Day: August 26, 2011

  • We don’t give date estimates for bug fixes. Quit asking.

    As a long time product manager, one of my pet peeves is the bug/hotfix process.  Stepping back, we have a well defined triage process, where a good team of dev, support, and support engineers (as well as myself) sit in a room, and agree on priority, severity, and even whether it is a defect, or just desired different behavior requested.  This works well.

    Issues are brought in, verified, assigned severity (and if there is a work around, that lowers the severity, as you would expect), and tossed into the queue.

    The maintenance team, 3 developers, then pull items from the queue in FIFO with some stack ranking due to priority.  At any one time we have 30 – 60 issues in queue.

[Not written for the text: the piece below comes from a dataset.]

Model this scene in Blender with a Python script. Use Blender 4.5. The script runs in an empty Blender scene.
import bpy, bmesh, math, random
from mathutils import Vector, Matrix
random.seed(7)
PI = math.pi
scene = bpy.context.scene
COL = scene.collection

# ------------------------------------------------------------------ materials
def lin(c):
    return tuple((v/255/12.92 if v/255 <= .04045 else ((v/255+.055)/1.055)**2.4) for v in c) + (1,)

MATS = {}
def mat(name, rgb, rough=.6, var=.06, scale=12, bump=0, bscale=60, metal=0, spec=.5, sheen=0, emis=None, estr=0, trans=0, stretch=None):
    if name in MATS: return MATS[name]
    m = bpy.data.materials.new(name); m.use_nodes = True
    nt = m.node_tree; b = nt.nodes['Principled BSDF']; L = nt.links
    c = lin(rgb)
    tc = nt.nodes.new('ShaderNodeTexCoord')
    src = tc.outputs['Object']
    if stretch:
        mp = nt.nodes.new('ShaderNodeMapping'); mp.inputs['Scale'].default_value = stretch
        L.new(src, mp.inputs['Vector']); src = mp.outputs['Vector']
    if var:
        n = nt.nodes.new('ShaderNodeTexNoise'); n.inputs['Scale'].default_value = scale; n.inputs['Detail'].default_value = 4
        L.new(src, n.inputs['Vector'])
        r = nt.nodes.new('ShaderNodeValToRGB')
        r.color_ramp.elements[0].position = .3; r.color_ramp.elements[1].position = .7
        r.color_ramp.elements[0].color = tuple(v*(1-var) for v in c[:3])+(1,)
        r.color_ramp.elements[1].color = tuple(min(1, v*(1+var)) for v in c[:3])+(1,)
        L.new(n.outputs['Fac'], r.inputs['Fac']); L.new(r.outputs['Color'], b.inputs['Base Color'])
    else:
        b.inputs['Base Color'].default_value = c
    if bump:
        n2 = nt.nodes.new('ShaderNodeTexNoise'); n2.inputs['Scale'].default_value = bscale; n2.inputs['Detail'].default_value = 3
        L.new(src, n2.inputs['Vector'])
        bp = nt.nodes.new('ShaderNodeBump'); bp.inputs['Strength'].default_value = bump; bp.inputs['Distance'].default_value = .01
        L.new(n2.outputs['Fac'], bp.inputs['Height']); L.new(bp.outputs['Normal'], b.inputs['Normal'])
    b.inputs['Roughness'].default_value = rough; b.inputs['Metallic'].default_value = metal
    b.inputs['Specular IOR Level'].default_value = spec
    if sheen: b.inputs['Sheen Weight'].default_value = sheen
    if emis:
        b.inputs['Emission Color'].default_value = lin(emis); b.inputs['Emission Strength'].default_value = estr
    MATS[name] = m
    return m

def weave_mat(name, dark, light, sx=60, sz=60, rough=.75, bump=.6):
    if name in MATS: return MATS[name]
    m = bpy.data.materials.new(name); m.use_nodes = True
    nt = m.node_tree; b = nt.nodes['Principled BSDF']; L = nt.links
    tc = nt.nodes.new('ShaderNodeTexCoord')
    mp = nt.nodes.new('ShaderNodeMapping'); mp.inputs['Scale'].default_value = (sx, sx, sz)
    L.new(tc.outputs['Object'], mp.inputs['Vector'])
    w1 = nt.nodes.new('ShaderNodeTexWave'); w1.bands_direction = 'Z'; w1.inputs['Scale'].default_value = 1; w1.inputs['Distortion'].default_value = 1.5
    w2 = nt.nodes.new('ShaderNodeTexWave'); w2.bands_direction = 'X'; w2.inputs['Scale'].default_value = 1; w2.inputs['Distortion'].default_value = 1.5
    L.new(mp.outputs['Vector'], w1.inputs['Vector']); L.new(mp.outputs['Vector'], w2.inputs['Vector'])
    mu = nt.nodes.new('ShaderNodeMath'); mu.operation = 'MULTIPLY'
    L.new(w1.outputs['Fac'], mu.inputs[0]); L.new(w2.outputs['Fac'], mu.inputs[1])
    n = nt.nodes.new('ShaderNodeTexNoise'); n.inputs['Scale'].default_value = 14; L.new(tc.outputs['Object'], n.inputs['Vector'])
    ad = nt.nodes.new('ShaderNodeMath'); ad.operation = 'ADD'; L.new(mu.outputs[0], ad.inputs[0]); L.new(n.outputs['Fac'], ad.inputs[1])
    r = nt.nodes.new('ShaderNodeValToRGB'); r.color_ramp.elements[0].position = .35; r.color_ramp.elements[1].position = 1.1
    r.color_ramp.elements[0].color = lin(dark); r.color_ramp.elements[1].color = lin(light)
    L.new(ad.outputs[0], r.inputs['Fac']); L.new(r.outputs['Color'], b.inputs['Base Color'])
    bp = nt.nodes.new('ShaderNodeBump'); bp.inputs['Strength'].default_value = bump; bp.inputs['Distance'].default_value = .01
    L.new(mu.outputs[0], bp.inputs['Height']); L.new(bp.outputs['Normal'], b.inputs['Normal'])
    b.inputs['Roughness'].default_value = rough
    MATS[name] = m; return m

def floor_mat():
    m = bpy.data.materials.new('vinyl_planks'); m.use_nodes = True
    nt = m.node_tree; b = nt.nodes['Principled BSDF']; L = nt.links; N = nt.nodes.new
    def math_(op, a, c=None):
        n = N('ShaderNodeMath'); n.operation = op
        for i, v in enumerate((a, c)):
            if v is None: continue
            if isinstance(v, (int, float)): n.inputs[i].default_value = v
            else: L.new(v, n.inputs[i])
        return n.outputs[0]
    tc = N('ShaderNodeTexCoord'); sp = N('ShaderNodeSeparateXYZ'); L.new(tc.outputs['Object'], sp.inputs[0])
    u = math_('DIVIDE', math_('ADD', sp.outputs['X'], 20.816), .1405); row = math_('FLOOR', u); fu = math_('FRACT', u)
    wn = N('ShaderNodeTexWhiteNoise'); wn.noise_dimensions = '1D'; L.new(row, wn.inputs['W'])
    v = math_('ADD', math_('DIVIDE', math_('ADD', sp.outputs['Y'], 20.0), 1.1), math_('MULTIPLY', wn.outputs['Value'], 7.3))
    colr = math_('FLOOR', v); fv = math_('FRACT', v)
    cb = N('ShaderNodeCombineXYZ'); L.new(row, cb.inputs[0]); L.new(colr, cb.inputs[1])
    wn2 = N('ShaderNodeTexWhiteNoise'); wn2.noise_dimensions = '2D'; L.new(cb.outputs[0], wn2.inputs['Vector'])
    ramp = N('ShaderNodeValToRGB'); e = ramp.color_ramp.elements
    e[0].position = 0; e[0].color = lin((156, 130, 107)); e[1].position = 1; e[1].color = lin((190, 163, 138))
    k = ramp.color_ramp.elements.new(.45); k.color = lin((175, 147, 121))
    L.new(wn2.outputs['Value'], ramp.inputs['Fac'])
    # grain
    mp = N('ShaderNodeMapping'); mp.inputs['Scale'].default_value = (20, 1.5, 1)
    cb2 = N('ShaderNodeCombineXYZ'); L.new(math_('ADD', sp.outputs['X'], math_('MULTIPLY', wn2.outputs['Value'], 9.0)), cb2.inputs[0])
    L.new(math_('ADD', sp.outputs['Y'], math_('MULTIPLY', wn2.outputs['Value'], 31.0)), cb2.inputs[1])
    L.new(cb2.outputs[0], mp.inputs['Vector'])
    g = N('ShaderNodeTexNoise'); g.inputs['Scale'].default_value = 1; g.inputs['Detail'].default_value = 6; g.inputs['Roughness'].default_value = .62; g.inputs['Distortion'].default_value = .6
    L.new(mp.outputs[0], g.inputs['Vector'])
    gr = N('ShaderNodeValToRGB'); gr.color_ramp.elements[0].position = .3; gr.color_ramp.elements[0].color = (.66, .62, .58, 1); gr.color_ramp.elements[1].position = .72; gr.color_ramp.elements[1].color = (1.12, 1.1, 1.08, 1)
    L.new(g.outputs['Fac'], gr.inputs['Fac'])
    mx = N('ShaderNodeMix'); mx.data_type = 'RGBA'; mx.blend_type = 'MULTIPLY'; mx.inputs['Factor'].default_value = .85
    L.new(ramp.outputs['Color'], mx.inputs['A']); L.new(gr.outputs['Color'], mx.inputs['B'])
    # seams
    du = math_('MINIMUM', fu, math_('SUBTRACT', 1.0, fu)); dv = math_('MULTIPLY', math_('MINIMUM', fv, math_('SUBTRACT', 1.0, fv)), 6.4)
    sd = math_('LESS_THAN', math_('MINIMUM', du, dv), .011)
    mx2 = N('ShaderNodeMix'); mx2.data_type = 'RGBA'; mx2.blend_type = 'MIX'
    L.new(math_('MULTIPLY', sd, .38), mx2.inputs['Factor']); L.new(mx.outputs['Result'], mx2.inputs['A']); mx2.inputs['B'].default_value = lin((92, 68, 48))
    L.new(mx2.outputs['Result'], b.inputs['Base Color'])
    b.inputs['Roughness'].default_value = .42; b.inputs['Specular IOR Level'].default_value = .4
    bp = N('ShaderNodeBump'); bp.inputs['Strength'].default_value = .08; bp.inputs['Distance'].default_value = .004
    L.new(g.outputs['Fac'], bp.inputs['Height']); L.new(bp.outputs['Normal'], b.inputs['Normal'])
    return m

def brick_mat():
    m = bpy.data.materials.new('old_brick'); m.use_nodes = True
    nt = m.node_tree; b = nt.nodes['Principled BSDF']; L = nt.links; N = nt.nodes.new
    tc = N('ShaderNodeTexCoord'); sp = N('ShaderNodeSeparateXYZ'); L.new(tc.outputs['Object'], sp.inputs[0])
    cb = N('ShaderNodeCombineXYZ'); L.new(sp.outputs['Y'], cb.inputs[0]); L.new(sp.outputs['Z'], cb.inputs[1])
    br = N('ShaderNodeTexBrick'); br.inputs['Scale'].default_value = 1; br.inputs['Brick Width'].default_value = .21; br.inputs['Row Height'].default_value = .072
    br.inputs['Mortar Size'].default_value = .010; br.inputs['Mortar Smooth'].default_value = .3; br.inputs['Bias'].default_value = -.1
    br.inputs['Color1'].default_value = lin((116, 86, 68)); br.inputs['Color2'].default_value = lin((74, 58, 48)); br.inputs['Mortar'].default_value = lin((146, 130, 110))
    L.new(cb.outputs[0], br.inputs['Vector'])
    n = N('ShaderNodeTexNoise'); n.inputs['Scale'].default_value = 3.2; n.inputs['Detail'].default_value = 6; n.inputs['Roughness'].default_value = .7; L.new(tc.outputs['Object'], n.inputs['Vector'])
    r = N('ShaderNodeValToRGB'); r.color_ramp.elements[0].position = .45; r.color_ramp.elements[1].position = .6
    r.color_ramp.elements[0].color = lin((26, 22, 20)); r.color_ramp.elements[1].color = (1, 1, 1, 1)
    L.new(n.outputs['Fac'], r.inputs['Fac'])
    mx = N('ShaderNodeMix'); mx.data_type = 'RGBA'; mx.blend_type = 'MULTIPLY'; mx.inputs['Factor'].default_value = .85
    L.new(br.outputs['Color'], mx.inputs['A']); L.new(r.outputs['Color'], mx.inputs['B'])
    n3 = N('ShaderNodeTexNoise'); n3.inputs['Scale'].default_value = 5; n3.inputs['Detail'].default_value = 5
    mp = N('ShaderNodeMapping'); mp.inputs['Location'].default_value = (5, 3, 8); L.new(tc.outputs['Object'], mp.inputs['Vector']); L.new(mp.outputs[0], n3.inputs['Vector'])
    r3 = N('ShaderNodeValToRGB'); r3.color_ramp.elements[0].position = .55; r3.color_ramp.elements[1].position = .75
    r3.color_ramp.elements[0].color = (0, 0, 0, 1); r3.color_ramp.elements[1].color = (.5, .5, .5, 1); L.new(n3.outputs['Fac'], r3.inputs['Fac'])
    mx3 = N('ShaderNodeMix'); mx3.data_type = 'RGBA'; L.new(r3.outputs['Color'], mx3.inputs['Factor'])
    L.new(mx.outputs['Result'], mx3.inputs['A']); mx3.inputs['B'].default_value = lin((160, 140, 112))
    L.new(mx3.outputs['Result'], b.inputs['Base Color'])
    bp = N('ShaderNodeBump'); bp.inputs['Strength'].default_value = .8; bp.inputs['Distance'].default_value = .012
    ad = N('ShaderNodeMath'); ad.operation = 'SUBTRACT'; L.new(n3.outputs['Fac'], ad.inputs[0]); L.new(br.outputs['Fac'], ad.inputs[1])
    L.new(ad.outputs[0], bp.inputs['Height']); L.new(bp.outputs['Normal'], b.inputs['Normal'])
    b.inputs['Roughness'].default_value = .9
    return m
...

    What this rant is about is the constant badgering I get from sales.  “When will issue X be done?”  “Why isn’t {insert pet issue} done yet”, “I am going to go to the division GM if you can’t give me this this week”, among other less printable comments.

    As there is a queue, and it is ranked by priority and severity, we get to them as we get to them.  We do not make duse dates available.  I will not commit to more than “It is in the queue, and the team will address it”.  

    Sigh, I seem to lose 2 hours a week in these pointless discussions.  I have an idea, why don’t you find a bug in Windows, and call Microsoft support.  See how much “pull” you have there.

  • Great drive in music today – Steve Vai set

    About 2 minutes into my drive to the office today, a great set of tunes popped up on the ol’ iPod plugged into my stereo.

    From the forgettable movie, “Crossroads” (the Ralph Macchio one, not the britney spears one), there is a scene where Macchio’s character cuts heads with Jack Butler (played by Steve Vai), a guitar player who sold his soul to the devil.

    The scene has for parts, “Fried Chicken”, “Butler’s Bag”, “Headcutting Duel” and the victorious response, “Eugene’s Bag of Tricks”.  Fantastic guitar work, and the piece de resistance, is the Eugene’s Bag of Tricks.  It is really one of Pagannini’s Caprices arranged for the guitar.  (In the soundtrack, all these parts are played by Vai, naturally).

    What a great way to make it into the office.